• [WRITTEN EXERCISE]:
Exactly as written, write out the lines below from the first to the one containing "PI = math.pi", inclusive. Pictures do not belong in the copy.

• [RECORDED DATA]:
----------------

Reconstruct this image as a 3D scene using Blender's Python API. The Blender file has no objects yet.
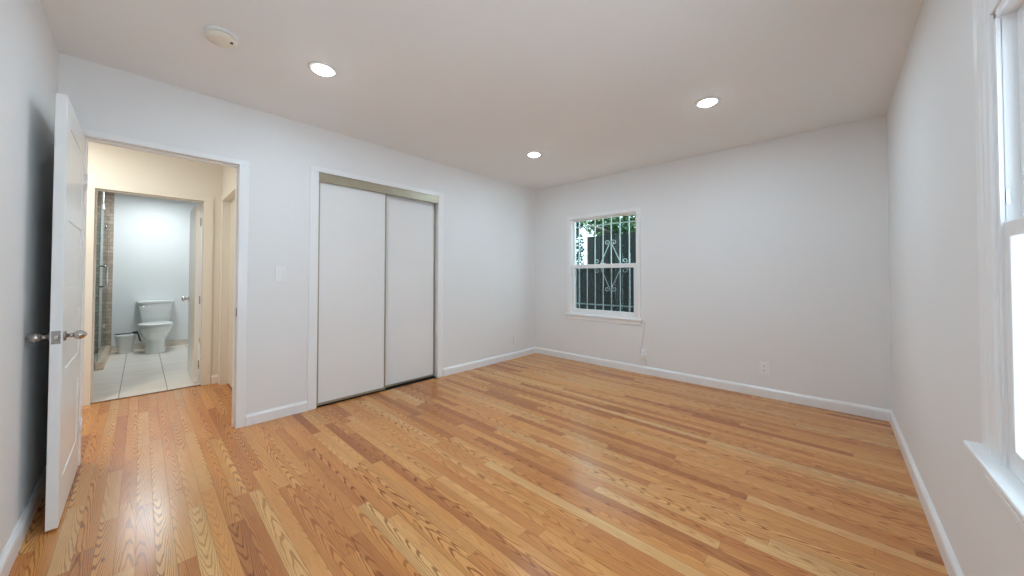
import bpy, bmesh, math, random
from mathutils import Vector, Matrix
random.seed(7)
S = bpy.context.scene
C = S.collection
PI = math.pi

# ------------------------------------------------------------------ camera
F_PX, SHIFT_PX = 345.46, -17.13
YAW, PITCH, ROLL = math.radians(42.99), math.radians(1.008), math.radians(0.084)
cam_data = bpy.data.cameras.new('camera')
cam_data.sensor_fit = 'HORIZONTAL'
cam_data.sensor_width = 36.0
cam_data.lens = F_PX * 36.0 / 1024.0
cam_data.shift_y = SHIFT_PX / 1024.0
cam_data.clip_start = 0.02
cam = bpy.data.objects.new('camera', cam_data)
C.objects.link(cam)
fw = Vector((-math.sin(YAW) * math.cos(PITCH), math.cos(YAW) * math.cos(PITCH), math.sin(PITCH)))
rt = Vector((math.cos(YAW), math.sin(YAW), 0))
up = rt.cross(fw)
r2 = rt * math.cos(ROLL) + up * math.sin(ROLL)
u2 = -rt * math.sin(ROLL) + up * math.cos(ROLL)
m = Matrix((r2, u2, -fw)).transposed().to_4x4()
m.translation = Vector((3.286, 0.345, 1.136))
cam.matrix_world = m
S.camera = cam

# ------------------------------------------------------------------ view, world, lamps
S.view_settings.view_transform = 'Standard'
S.view_settings.look = 'None'
S.view_settings.exposure = -0.15
S.view_settings.gamma = 1.0
S.view_settings.use_curve_mapping = False
S.cycles.use_denoising = True
S.cycles.max_bounces = 12
S.cycles.diffuse_bounces = 8
S.cycles.transparent_max_bounces = 16
S.cycles.sample_clamp_indirect = 6.0
S.cycles.caustics_reflective = False
S.cycles.caustics_refractive = False

W, L, H = 3.609, 4.396, 2.44

world = bpy.data.worlds.new('overcast_sky')
S.world = world
world.use_nodes = True
bg = world.node_tree.nodes['Background']
bg.inputs[0].default_value = (0.72, 0.88, 1.0, 1)
bg.inputs[1].default_value = 6.5


def area(name, loc, rot, size, energy, color, size_y=None, portal=False, disk=False, spread=PI):
    d = bpy.data.lights.new(name, 'AREA')
    d.shape = 'DISK' if disk else 'RECTANGLE'
    d.size = size
    if not disk:
        d.size_y = size_y or size
    d.energy = energy
    d.color = color
    d.spread = spread
    d.cycles.is_portal = portal
    o = bpy.data.objects.new(name, d)
    C.objects.link(o)
    o.location = loc
    o.rotation_euler = rot
    return o


CAN_E, CAN_COL = 8.8, (0.60, 0.835, 1.02)
CANS = [(0.953, 1.105), (0.973, 3.166), (2.612, 3.195), (2.612, 1.105)]
for cx, cy in CANS:
    area('can_lamp', (cx, cy, H - 0.027), (0, 0, 0), 0.10, CAN_E * (0.86 if cx < 1.5 else 1.12), CAN_COL, disk=True)
area('window_portal', (W + 0.16, 1.19, 1.27), (0, math.radians(90), 0), 1.2, 1, (1, 1, 1), 1.36, portal=True)
area('window_portal', (1.1, L + 0.145, 1.3), (math.radians(-90), 0, 0), 1.0, 1, (1, 1, 1), 1.3, portal=True)
area('hall_lamp', (-0.85, -0.35, H - 0.05), (0, 0, 0), 0.25, 21.0, (1.0, 0.98, 0.86), disk=True)
area('bathroom_lamp', (-3.85, 0.45, H - 0.06), (0, 0, 0), 0.34, 26.0, (0.88, 0.97, 1.0), disk=True)
sun_data = bpy.data.lights.new('sun', 'SUN')
sun_data.energy = 42.0
sun_data.angle = math.radians(1.0)
sun = bpy.data.objects.new('sun', sun_data)
C.objects.link(sun)
sun.rotation_euler = Vector((0.42, 0.10, -0.90)).to_track_quat('-Z', 'Y').to_euler()   # high, over the roof, onto the bounce ground added outside the right wall


# ------------------------------------------------------------------ helpers
class MB:
    """collects shapes in world space; build() links them as one mesh object"""

    def __init__(self):
        self.bm = bmesh.new()

    def box(self, x0, x1, y0, y1, z0, z1, bev=0.0, seg=2):
        if x1 < x0: x0, x1 = x1, x0
        if y1 < y0: y0, y1 = y1, y0
        if z1 < z0: z0, z1 = z1, z0
        vs = [self.bm.verts.new((x, y, z)) for x in (x0, x1) for y in (y0, y1) for z in (z0, z1)]
        idx = [(0, 1, 3, 2), (4, 6, 7, 5), (0, 4, 5, 1), (2, 3, 7, 6), (0, 2, 6, 4), (1, 5, 7, 3)]
        fs = [self.bm.faces.new([vs[i] for i in f]) for f in idx]
        if bev > 0:
            es = list({e for f in fs for e in f.edges})
            bmesh.ops.bevel(self.bm, geom=es, offset=bev, segments=seg, affect='EDGES', profile=0.5)
        return self

    def loft(self, rings, cap=True, smooth=True):
        """rings: list of lists of points (same count), closed loops"""
        vr = [[self.bm.verts.new(p) for p in r] for r in rings]
        n = len(vr[0])
        for a, b in zip(vr, vr[1:]):
            for i in range(n):
                f = self.bm.faces.new((a[i], a[(i + 1) % n], b[(i + 1) % n], b[i]))
                f.smooth = smooth
        if cap:
            self.bm.faces.new(list(reversed(vr[0])))
            self.bm.faces.new(vr[-1])
        return self

    def lathe(self, prof, origin, axis='z', n=32, cap=True):
        """prof: list of (radius, height) turned around an axis through origin"""
        o = Vector(origin)
        rings = []
        for r, h in prof:
            ring = []
            for i in range(n):
                a = 2 * PI * i / n
                c, s = r * math.cos(a), r * math.sin(a)
                p = {'z': (c, s, h), 'x': (h, c, s), 'y': (s, h, c)}[axis]
                ring.append(o + Vector(p))
            rings.append(ring)
        return self.loft(rings, cap)

    def tube(self, pts, r, n=8, cap=True):
        pts = [Vector(p) for p in pts]
        rings = []
        prev = None
        for i, p in enumerate(pts):
            t = (pts[min(i + 1, len(pts) - 1)] - pts[max(i - 1, 0)]).normalized()
            if prev is None:
                a = Vector((0, 0, 1)) if abs(t.z) < 0.9 else Vector((1, 0, 0))
                nrm = t.cross(a).normalized()
            else:
                nrm = (prev - t * prev.dot(t)).normalized()
            prev = nrm
            b = t.cross(nrm)
            rr = r[i] if isinstance(r, (list, tuple)) else r
            rings.append([p + (nrm * math.cos(2 * PI * k / n) + b * math.sin(2 * PI * k / n)) * rr for k in range(n)])
        return self.loft(rings, cap)

    def prism(self, prof, axis, a, b):
        """closed profile of 2D points extruded along axis from a to b
        axis 'x': prof=(y,z); axis 'y': prof=(x,z); axis 'z': prof=(x,y)"""
        def P(u, v, t):
            return {'x': (t, u, v), 'y': (u, t, v), 'z': (u, v, t)}[axis]
        return self.loft([[P(u, v, a) for u, v in prof], [P(u, v, b) for u, v in prof]], smooth=False)

    def build(self, name, mat, parent=None, origin=None, smooth=False):
        bmesh.ops.recalc_face_normals(self.bm, faces=self.bm.faces)
        me = bpy.data.meshes.new(name)
        if origin is None:
            if parent is not None:
                p = parent
                origin = Vector((0, 0, 0))
                while p is not None:
                    origin += p.location
                    p = p.parent
            else:
                xs = [v.co for v in self.bm.verts]
                origin = Vector(((min(v.x for v in xs) + max(v.x for v in xs)) / 2,
                                 (min(v.y for v in xs) + max(v.y for v in xs)) / 2, min(v.z for v in xs)))
        origin = Vector(origin)
        for v in self.bm.verts:
            v.co -= origin
        if smooth:
            for f in self.bm.faces:
                f.smooth = True
        self.bm.to_mesh(me)
        self.bm.free()
        me.materials.append(mat)
        o = bpy.data.objects.new(name, me)
        C.objects.link(o)
        if parent is not None:
            o.parent = parent
            w = Vector((0, 0, 0))
            p = parent
            while p is not None:
                w += p.location
                p = p.parent
            o.location = origin - w
        else:
            o.location = origin
        return o


def tag(o, label, cat, group=None, kind=None):
    o['label'] = label
    o['category'] = cat
    if group: o['group'] = group
    if kind: o['kind'] = kind
    return o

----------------

• [SOLUTION TO THIS TASK]:
Reconstruct this image as a 3D scene using Blender's Python API. The Blender file has no objects yet.
import bpy, bmesh, math, random
from mathutils import Vector, Matrix
random.seed(7)
S = bpy.context.scene
C = S.collection
PI = math.pi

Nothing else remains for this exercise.